### SET TASK
Count every line in the data below where "scene" occurs, then state that number and nothing more.
--- start SOURCE DATA ---
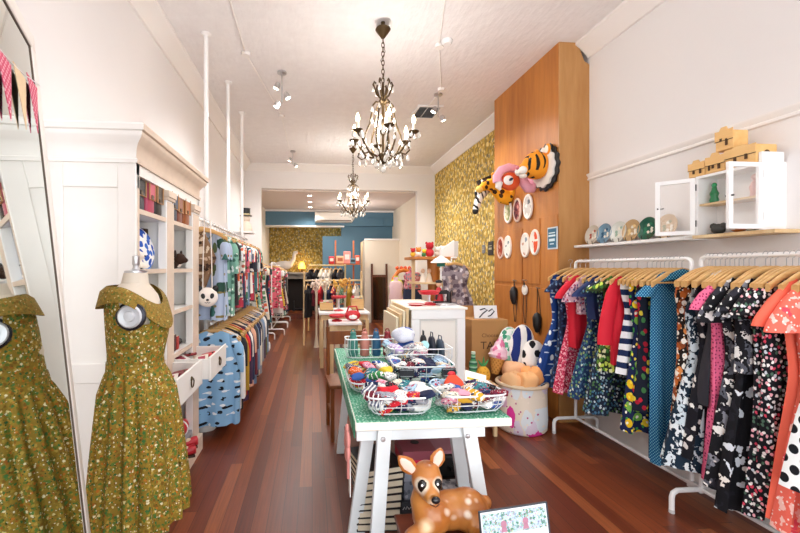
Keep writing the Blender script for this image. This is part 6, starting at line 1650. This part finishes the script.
# dried flower bunches on a slim stand in front of the frame
for i, (x, y, z, c, cn) in enumerate(((.08, 7.3, 1.12, '#ecd9cc', 'blush'), (.24, 7.3, 1.15, '#f0e4d2', 'cream'), (.46, 7.25, 1.12, '#e0b25a', 'golden'), (.60, 7.3, 1.14, '#d9a452', 'amber'))):
    t = thing('dried_flower_bunch', f'{cn} dried flower bunch in a slim vase before the pale A-frame rack', 'flowers', (x, y, 0), 0, 'dried flower bunches')
    put('vase', G().lathe([(.001, .0), (.05, 0), (.04, .03), (.02, .2), (.02, .95), (.03, 1.0), (.02, .99)], n=12), solid('#d9cdb8', .5), t)
    g = G(); r2 = random.Random(i)
    for k in range(26):
        th = r2.uniform(0, 2 * PI); q = r2.uniform(.02, .1)
        top = (q * math.cos(th), q * math.sin(th), z + r2.uniform(-.03, .1))
        g.tube([(0, 0, .97), (top[0] * .5, top[1] * .5, (z + .97) / 2), top], .002, 4)
        g.ell(top, (.02, .02, .024), n=6, k=4)
    put('flower_foliage', g, solid(c, .9), t)
# ladder shelf with toys, back room
t = thing('ladder_shelf', 'red-brown ladder shelf with toys against the blue wall', 'shelf', (.84, 10.35, 0))
for s in (-1, 1): put('ladder_post', G().box(s * .235 - .02, s * .235 + .02, -.02, .02, 0, 2.15), wood_mat('red_pine', '#a5562f', '#c0703f', 4), t)
for z in (.5, 1.0, 1.52): put('shelf', G().box(-.4, .4, -.14, .14, z, z + .025), wood_mat('red_pine', '#a5562f', '#c0703f', 4), t)
for i, (x, w, h, c, c2, nmx, l) in enumerate(((.50, .14, .19, '#c31f2c', '#ecd9c9', 'toy_lantern', 'red toy lantern at the end of the ladder shelf'), (.72, .2, .2, '#e3b48c', '#b5603f', 'toy_basket', 'peach woven toy basket on the ladder shelf'), (.90, .18, .32, '#dd8f86', '#ecd9d4', 'picture_box', 'tall pink picture box on the ladder shelf'), (1.05, .16, .14, '#5f8fa3', '#26303a', 'toy_camper', 'blue toy camper van on the ladder shelf'), (1.17, .12, .22, '#d9634a', '#efe6dc', 'toy_robot', 'coral toy robot at the ladder shelf end'))):
    t = thing(nmx, l, 'toy', (x, 10.3, 1.546), 0, None)
    put('toy_body', G().box(-w / 2, w / 2, -.05, .05, .0, h), solid(c, .6), t, bevel=.015)
    put('toy_front', G().box(-w * .32, w * .32, -.056, -.05, h * .35, h * .75), solid(c2, .6), t)
# fireplace in the alcove
t = thing('fireplace', 'pale grey mantelpiece around a dark fireplace opening in the papered alcove', 'fireplace', (-.3, 12.2, .15))
put('mantel_shelf', G().box(-.65, .6, -.32, 0, 1.10, 1.16), solid('#9c948e', .6), t, bevel=.004)
put('surround', G().box(-.6, -.42, -.22, 0, 0, 1.10).box(.38, .55, -.22, 0, 0, 1.10).box(-.42, .38, -.22, 0, .96, 1.10), solid('#8d867f', .6), t)
put('firebox', G().box(-.42, .38, -.05, -.01, 0, .96), solid('#1d1512', .9), t)
put('grate', G().box(-.25, .25, -.2, -.1, .05, .08).box(-.25, -.22, -.2, -.1, 0, .3).box(.22, .25, -.2, -.1, 0, .3), M_BLACK, t)
t = thing('goose_figure', 'pale grey goose figure on the mantel end above the racks', 'figurine', (-.86, 12.0, 1.312))
t.scale = (1.2, 1.2, 1.2)
g = G().ell((0, 0, .16), (.26, .1, .12), (0, -.1, 0)).tube([(.18, 0, .2), (.27, 0, .32), (.28, 0, .46)], [.07, .05, .045], 12).ell((.31, 0, .48), (.07, .05, .05)).tube([(-.2, 0, .16), (-.36, 0, .2)], [.07, .015], 10)
remesh(put('body', g, solid('#cfc6c2', .7, var=.06), t), .014, 6)
put('beak', G().tube([(.36, 0, .475), (.44, 0, .455)], [.028, .006], 8), solid('#c9853a', .5), t)
put('feet', G().box(-.08, .08, -.06, .06, 0, .06), solid('#c9853a', .5), t)
t = thing('mantel_lamp', 'small glowing amber lamp beside the goose figure', 'lamp', (-.30, 12.03, 1.312))
put('lamp_base', G().lathe([(.001, 0), (.06, 0), (.03, .03), (.02, .1)], n=14), M_BRASS, t)
put('lamp_shade', G().lathe([(.1, .1), (.09, .2), (.05, .3), (.001, .31)], n=16), glow('amber_lamp_shade', '#ffc04a', 3.0), t)
# mirror ladder leaning on the partition
t = thing('standing_mirror', 'tall dark framed mirror leaning on the cream partition', 'mirror', (1.76, 10.33, 0), (R(-3), 0, 0))
put('mirror_frame', G().box(-.22, -.17, -.02, .02, 0, 1.55).box(.17, .22, -.02, .02, 0, 1.55).box(-.17, .17, -.02, .02, 0, .08).box(-.17, .17, -.02, .02, 1.2, 1.26), M_DARKWOOD, t)
put('mirror_glass', G().box(-.17, .17, -.004, .012, .08, 1.2), solid('#4a3a30', .08, .8), t)
# dark timber chair at the aisle side of the trestle table
t = thing('wooden_chair', 'dark brown wooden chair behind the trestle table on the aisle side', 'chair', (.33, 3.52, 0), R(4))
M_CH = wood_mat('chair_wood', '#6b3a1c', '#8a5228', 4)
for sx in (-.17, .17):
    put('leg', G().tube([(sx, -.17, 0), (sx, -.16, .45)], .017, 8), M_CH, t)
    put('leg', G().tube([(sx, .19, 0), (sx, .16, .45), (sx, .2, .9)], .017, 8), M_CH, t)
put('seat', G().box(-.2, .2, -.2, .19, .44, .47), M_CH, t, bevel=.006)
put('backrest', G().box(-.17, .17, .18, .2, .74, .86), M_CH, t)
put('stretcher', G().cyl((-.17, -.165, .2), (-.17, .175, .2), .01, 8), M_CH, t)
put('stretcher', G().cyl((.17, -.165, .2), (.17, .175, .2), .01, 8), M_CH, t)

# ------------------------------------------------------------------ light
W = bpy.data.worlds.new('daylight'); SC.world = W; W.use_nodes = True
bg = W.node_tree.nodes['Background']
bg.inputs[0].default_value = (.95, .975, 1.0, 1); bg.inputs[1].default_value = 4.0
def lamp(name, typ, loc, energy, col, size=.1, rot=(0, 0, 0), **kw):
    d = bpy.data.lights.new(name, typ); d.energy = energy * .40; d.color = col
    if typ == 'AREA':
        d.shape = 'RECTANGLE'; d.size = size[0]; d.size_y = size[1]
    else: d.shadow_soft_size = size
    for k, v in kw.items(): setattr(d, k, v)
    o = bpy.data.objects.new(name, d); COL.objects.link(o); o.location = loc; o.rotation_euler = rot
    return o
WARM = (1, .97, .92); NEUT = (1, .99, .99)
po = lamp('shop_window_portal', 'AREA', (.65, YF - .06, 1.5), 1, (1, 1, 1), (3.8, 3.05), (R(90), 0, 0))
po.data.cycles.is_portal = True
for i, (x, y) in enumerate(((.608, 3.4), (.705, 6.865))):
    lamp('chandelier_lamp', 'POINT', (x, y, 2.70), 70, WARM, .2)
for x, y, e in ((-.323, 4.36, 190), (-.346, 7.3, 170), (1.53, 4.75, 190), (1.54, 7.2, 170)):
    lamp('spot_lamp', 'SPOT', (x, y, 3.2), e, NEUT, .12, (0, 0, 0), spot_size=R(165), spot_blend=.8)
lamp('spot_lamp', 'SPOT', (1.35, 1.9, 3.2), 150, NEUT, .12, (0, R(32), 0), spot_size=R(130), spot_blend=.8)  # added light of the unseen fitting, aimed at wall and clothes
lamp('spot_lamp', 'SPOT', (.1, 1.7, 3.2), 25, NEUT, .12, (0, R(-18), 0), spot_size=R(130), spot_blend=.8)  # added light of the unseen fitting, aimed at the dress form
for i in range(3):
    lamp('downlight_lamp', 'SPOT', (-.05, 8.95 + .85 * i, BH - .02), 120, WARM, .05, (0, 0, 0), spot_size=R(150), spot_blend=.6)
lamp('back_room_fill_light', 'POINT', (1.0, 9.9, 2.5), 50, WARM, .15)  # added fill light with no fitting, lifts the back room
lamp('mantel_lamp_light', 'POINT', (-.30, 11.85, 1.55), 8, (1, .7, .3), .05)

# ------------------------------------------------------------------ camera
cd = bpy.data.cameras.new('shop_camera'); cam = bpy.data.objects.new('shop_camera', cd); COL.objects.link(cam)
cam.location = (0, 0, 1.45); cam.rotation_euler = (R(90), 0, -math.atan(35 / 400))
cd.sensor_width = 36; cd.lens = 18.0
cd.shift_x = 53 / 800; cd.shift_y = 1 / 800
cd.clip_start = .05
SC.camera = cam
SC.view_settings.view_transform = 'Standard'; SC.view_settings.look = 'None'
SC.view_settings.gamma = 1.0; SC.view_settings.use_curve_mapping = False
SC.view_settings.exposure = 0.36
SC.cycles.max_bounces = 10; SC.cycles.diffuse_bounces = 6; SC.cycles.glossy_bounces = 4
SC.cycles.transparent_max_bounces = 12
SC.cycles.sample_clamp_indirect = 8
SC.cycles.caustics_reflective = False; SC.cycles.caustics_refractive = False
SC.cycles.use_denoising = True
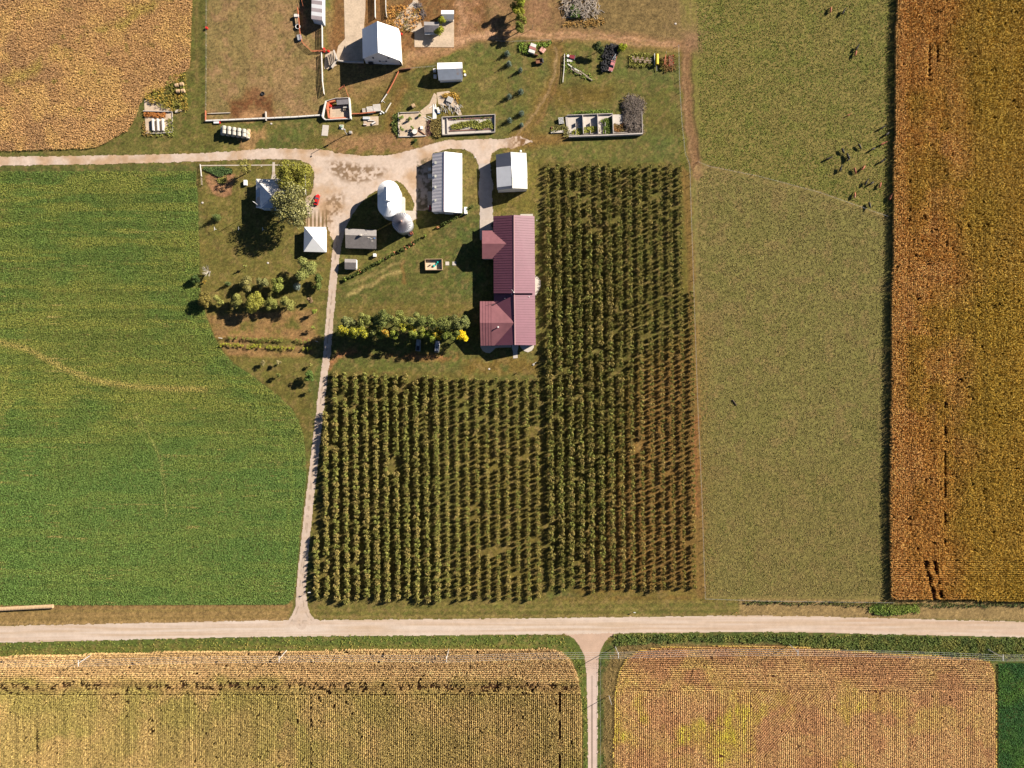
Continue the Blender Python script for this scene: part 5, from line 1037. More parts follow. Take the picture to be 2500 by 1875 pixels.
c = G(724, 39, .8); r = empty('feed_cart', (c.x, c.y, 0), 'pale boxy feed cart beside the orange fence near the top edge', 'cart'); MB().box((c.x, c.y, .9), (1.7, 1.1, .9)).build('hopper', M_WOODW, r); MB().box((c.x + .2, c.y - 1.9, .5), (1.4, 2.2, .7), .15).build('wooden_tray', mat('tan_wood', (.40, .28, .17), .8), r)
for sx in (-.8, .8): MB().tube([(c.x + sx - .08, c.y, .35), (c.x + sx + .08, c.y, .35)], .35, 14).build('wheel', M_BLACK, r)
c = G(641, 228, .4); r = tag(MB().lathe((c.x, c.y, -.02), [(.75, 0), (.75, .4), (.6, .4), (.6, .1)], 16).build('feed_tub', M_BLACK), 'small dark rubber tub lying in the mud patch', 'tub')
c = G(529, 299, .3); r = empty('trough', (c.x, c.y, 0), 'white trough with a red end below the feed bunk', 'trough'); MB().box((c.x, c.y, .3), (2.2, .8, .6)).build('trough_body', M_WHITE, r); MB().box((c.x + 1.25, c.y, .33), (.35, .82, .62)).build('red_end', M_REDP, r)
# calf pen
t = empty('calf_pen', G(824, 270), 'open calf pen with white outer walls and orange inner panels', 'pen')
pw_ = [((798, 250), (789, 288), 1.7, .5, M_WOODW), ((789, 288), (796, 294), 1.5, .5, M_WOODW), ((798, 250), (822, 243), 1.6, .12, M_WOODW), ((822, 243), (854, 242), 1.6, .12, M_WOODW), ((854, 242), (858, 293), 1.7, .45, M_WOODW), ((796, 294), (858, 291), 1.0, .25, M_WOODW)]
for a, b, h, w_, m in pw_: MB().bar(G(*a, 0) + Vector((0, 0, h / 2)), G(*b, 0) + Vector((0, 0, h / 2)), w_, h).build('wall_panel', m, t)
for a, b, h, w_ in (((803, 252), (801, 270), 1.2, .9), ((801, 270), (804, 290), 1.2, .5), ((804, 252), (820, 248), 1.2, .5), ((806, 290), (855, 288), .5, .45)): MB().bar(G(*a, 0) + Vector((0, 0, h / 2)), G(*b, 0) + Vector((0, 0, h / 2)), w_, h).build('orange_panel', M_ORANGE, t)
MB().bar(G(822, 250, 1.5), G(854, 248, 1.5), 1.9, .12).build('roof', M_DARKR, t)
for k in range(5): MB().bar(G(838 + k * 4, 259, .5), G(838.5 + k * 4, 270, .5), .12, .4).build('feeder_slat', M_WOOD, t)
MB().bar(G(838, 262, 1.0), G(856, 261, 1.0), .3, .1).build('feeder_rail', M_WOODW, t)
# yard lamp pole with pads
def pole(name, label, base, top_h, arm=2.4, m=None, cat='utility pole', wires=True, r=.16):
    c = G(*base); root = empty(name, (c.x, c.y, 0), label, cat); MB().tube([(c.x, c.y, 0), (c.x, c.y, top_h)], [r, r * .65], 10).build('pole', m or mat('bleached_pole', (.50, .48, .45), .8), root)
    if arm: MB().bar((c.x, c.y - arm / 2, top_h - .35), (c.x, c.y + arm / 2, top_h - .35), .14, .14).build('crossarm', M_WHITE, root)
    if arm:
        for k in (-1, 0, 1): MB().lathe((c.x, c.y + k * arm * .46, top_h - .28 + (.1 if k == 0 else 0)), [(.09, 0), (.06, .28)], 8).build('insulator', M_STEEL, root)
    return root
yl = pole('yard_lamp', 'tall yard lamp pole between the calf pen and the gravel yard', (847, 328.3), 9.3, arm=0, cat='lamp pole')
c = G(847, 328.3); MB().bar((c.x, c.y, 9.1), (c.x + .1, c.y - .9, 9.4), .08, .08).build('lamp_arm', M_STEEL, yl); MB().lathe((c.x + .1, c.y - 1.0, 9.2), [(.25, 0), (.28, .25), (.08, .4)], 10).build('lamp_head', M_WHITE, yl)
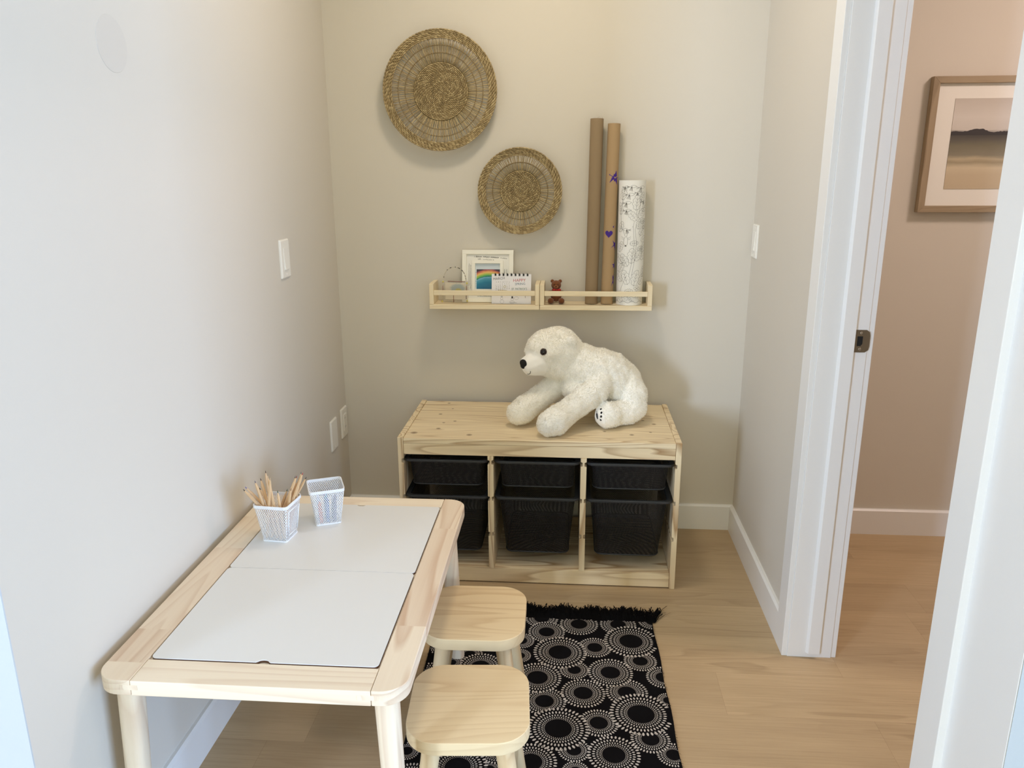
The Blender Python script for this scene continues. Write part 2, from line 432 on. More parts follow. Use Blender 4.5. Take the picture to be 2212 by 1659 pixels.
--- end SOURCE DATA ---
### OUTPUT FOR THIS TASK
2